### [Problem to work on]
Copy exactly, please, the lines of the data from its start through the line containing "whale1 = add('whale', me1, MAT_SKIN_BACK, label='whale".

start Supplied information

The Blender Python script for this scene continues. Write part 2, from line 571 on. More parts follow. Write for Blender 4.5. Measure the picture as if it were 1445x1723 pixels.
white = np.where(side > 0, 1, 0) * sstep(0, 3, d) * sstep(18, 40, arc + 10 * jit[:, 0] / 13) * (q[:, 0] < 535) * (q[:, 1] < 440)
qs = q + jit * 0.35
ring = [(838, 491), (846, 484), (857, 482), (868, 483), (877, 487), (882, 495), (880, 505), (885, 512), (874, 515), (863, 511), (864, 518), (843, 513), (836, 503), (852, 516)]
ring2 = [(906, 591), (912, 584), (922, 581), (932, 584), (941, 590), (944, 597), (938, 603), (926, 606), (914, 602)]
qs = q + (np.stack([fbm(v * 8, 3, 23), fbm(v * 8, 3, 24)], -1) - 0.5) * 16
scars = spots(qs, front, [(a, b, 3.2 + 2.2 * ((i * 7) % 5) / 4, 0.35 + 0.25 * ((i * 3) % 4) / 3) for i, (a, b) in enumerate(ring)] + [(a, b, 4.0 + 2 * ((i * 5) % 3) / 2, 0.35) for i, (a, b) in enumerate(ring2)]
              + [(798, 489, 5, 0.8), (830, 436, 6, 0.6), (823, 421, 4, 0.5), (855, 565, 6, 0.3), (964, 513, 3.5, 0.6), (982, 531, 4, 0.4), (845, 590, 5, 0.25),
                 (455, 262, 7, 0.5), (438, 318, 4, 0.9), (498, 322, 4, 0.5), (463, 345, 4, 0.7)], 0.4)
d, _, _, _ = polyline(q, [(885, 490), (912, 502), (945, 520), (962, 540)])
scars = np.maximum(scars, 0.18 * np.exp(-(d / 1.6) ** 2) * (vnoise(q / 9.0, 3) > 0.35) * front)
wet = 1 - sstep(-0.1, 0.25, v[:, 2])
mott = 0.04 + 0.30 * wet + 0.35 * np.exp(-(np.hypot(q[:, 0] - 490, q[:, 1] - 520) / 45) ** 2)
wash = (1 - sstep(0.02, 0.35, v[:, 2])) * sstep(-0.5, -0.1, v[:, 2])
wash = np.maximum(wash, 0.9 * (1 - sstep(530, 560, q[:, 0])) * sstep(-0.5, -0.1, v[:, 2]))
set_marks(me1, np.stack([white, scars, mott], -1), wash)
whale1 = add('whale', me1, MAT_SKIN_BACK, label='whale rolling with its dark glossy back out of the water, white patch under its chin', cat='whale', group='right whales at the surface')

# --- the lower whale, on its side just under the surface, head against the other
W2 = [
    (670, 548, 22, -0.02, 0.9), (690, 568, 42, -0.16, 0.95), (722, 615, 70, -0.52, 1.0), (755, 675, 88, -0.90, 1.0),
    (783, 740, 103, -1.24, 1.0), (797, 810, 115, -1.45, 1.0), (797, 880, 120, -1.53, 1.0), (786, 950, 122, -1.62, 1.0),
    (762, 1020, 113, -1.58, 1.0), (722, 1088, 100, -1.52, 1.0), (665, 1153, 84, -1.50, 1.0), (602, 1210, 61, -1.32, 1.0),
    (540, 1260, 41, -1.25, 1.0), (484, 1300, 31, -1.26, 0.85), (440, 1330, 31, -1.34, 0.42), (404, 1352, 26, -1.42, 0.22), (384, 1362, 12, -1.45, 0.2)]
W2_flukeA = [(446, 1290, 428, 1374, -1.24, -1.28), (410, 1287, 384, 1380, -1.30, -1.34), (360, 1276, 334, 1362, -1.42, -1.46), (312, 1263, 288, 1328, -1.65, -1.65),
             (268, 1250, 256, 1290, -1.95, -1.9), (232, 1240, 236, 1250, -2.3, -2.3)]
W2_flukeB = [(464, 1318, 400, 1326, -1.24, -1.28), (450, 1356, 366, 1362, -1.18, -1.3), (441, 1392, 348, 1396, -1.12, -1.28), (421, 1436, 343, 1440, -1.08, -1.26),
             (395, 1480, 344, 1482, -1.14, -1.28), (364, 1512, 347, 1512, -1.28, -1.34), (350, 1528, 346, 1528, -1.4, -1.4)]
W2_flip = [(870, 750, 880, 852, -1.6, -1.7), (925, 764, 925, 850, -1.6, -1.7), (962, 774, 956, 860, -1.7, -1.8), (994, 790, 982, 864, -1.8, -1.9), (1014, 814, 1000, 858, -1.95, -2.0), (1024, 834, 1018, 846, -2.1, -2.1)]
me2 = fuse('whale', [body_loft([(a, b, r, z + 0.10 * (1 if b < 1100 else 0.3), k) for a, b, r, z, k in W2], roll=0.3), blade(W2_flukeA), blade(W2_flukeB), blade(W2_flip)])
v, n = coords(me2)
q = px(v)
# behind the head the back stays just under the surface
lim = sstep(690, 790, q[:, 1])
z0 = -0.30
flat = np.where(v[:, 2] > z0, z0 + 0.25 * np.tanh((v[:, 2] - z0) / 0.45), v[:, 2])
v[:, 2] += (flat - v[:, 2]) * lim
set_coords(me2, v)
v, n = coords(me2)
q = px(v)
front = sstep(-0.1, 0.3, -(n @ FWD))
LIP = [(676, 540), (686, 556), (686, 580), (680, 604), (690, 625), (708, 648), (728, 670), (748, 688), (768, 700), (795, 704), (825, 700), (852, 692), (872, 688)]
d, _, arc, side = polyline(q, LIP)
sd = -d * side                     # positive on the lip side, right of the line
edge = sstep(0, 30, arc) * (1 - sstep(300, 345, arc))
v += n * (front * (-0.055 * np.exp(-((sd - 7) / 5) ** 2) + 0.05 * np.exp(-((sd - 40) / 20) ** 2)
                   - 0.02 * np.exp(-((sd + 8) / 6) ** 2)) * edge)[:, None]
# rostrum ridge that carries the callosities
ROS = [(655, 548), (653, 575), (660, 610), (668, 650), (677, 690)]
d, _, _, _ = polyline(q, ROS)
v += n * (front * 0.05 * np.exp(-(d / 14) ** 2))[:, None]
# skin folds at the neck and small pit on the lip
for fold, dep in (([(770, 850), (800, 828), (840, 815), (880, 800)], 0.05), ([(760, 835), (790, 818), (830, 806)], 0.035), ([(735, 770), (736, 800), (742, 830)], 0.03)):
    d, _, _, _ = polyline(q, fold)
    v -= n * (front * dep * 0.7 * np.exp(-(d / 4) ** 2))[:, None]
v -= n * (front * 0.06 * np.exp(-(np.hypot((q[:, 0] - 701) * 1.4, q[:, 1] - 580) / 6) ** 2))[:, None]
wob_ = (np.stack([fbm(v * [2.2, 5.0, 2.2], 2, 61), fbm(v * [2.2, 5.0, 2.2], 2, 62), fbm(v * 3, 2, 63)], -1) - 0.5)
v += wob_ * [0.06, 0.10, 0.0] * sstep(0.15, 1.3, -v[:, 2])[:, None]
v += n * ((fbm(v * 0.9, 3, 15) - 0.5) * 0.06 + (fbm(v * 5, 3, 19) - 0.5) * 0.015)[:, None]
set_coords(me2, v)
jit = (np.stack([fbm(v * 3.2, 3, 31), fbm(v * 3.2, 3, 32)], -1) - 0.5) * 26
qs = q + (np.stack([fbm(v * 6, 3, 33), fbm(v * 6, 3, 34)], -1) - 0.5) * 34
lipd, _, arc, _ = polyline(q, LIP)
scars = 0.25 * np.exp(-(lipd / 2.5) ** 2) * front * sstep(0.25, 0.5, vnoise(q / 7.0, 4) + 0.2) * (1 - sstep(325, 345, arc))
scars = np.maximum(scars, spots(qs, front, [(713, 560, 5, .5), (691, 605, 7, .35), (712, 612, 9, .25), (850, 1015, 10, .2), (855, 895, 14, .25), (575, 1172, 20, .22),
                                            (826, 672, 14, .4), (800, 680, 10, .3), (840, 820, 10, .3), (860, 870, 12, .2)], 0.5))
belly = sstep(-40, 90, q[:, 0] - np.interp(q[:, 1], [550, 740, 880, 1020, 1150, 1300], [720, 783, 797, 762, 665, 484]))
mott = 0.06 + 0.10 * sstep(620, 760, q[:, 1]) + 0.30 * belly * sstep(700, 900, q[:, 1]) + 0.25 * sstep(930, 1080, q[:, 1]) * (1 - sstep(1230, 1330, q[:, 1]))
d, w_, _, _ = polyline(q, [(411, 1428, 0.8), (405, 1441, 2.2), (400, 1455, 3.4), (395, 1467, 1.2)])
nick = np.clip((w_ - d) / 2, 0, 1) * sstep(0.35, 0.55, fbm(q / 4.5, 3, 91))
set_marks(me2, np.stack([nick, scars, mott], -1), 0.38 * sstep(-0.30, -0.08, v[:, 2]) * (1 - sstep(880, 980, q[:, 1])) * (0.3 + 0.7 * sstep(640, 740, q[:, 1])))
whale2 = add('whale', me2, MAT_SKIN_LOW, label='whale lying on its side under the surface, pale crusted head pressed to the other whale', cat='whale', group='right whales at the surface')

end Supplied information

### [Answer for this exercise]
The Blender Python script for this scene continues. Write part 2, from line 571 on. More parts follow. Write for Blender 4.5. Measure the picture as if it were 1445x1723 pixels.
white = np.where(side > 0, 1, 0) * sstep(0, 3, d) * sstep(18, 40, arc + 10 * jit[:, 0] / 13) * (q[:, 0] < 535) * (q[:, 1] < 440)
qs = q + jit * 0.35
ring = [(838, 491), (846, 484), (857, 482), (868, 483), (877, 487), (882, 495), (880, 505), (885, 512), (874, 515), (863, 511), (864, 518), (843, 513), (836, 503), (852, 516)]
ring2 = [(906, 591), (912, 584), (922, 581), (932, 584), (941, 590), (944, 597), (938, 603), (926, 606), (914, 602)]
qs = q + (np.stack([fbm(v * 8, 3, 23), fbm(v * 8, 3, 24)], -1) - 0.5) * 16
scars = spots(qs, front, [(a, b, 3.2 + 2.2 * ((i * 7) % 5) / 4, 0.35 + 0.25 * ((i * 3) % 4) / 3) for i, (a, b) in enumerate(ring)] + [(a, b, 4.0 + 2 * ((i * 5) % 3) / 2, 0.35) for i, (a, b) in enumerate(ring2)]
              + [(798, 489, 5, 0.8), (830, 436, 6, 0.6), (823, 421, 4, 0.5), (855, 565, 6, 0.3), (964, 513, 3.5, 0.6), (982, 531, 4, 0.4), (845, 590, 5, 0.25),
                 (455, 262, 7, 0.5), (438, 318, 4, 0.9), (498, 322, 4, 0.5), (463, 345, 4, 0.7)], 0.4)
d, _, _, _ = polyline(q, [(885, 490), (912, 502), (945, 520), (962, 540)])
scars = np.maximum(scars, 0.18 * np.exp(-(d / 1.6) ** 2) * (vnoise(q / 9.0, 3) > 0.35) * front)
wet = 1 - sstep(-0.1, 0.25, v[:, 2])
mott = 0.04 + 0.30 * wet + 0.35 * np.exp(-(np.hypot(q[:, 0] - 490, q[:, 1] - 520) / 45) ** 2)
wash = (1 - sstep(0.02, 0.35, v[:, 2])) * sstep(-0.5, -0.1, v[:, 2])
wash = np.maximum(wash, 0.9 * (1 - sstep(530, 560, q[:, 0])) * sstep(-0.5, -0.1, v[:, 2]))
set_marks(me1, np.stack([white, scars, mott], -1), wash)
whale1 = add('whale', me1, MAT_SKIN_BACK, label='whale rolling with its dark glossy back out of the water, white patch under its chin', cat='whale', group='right whales at the surface')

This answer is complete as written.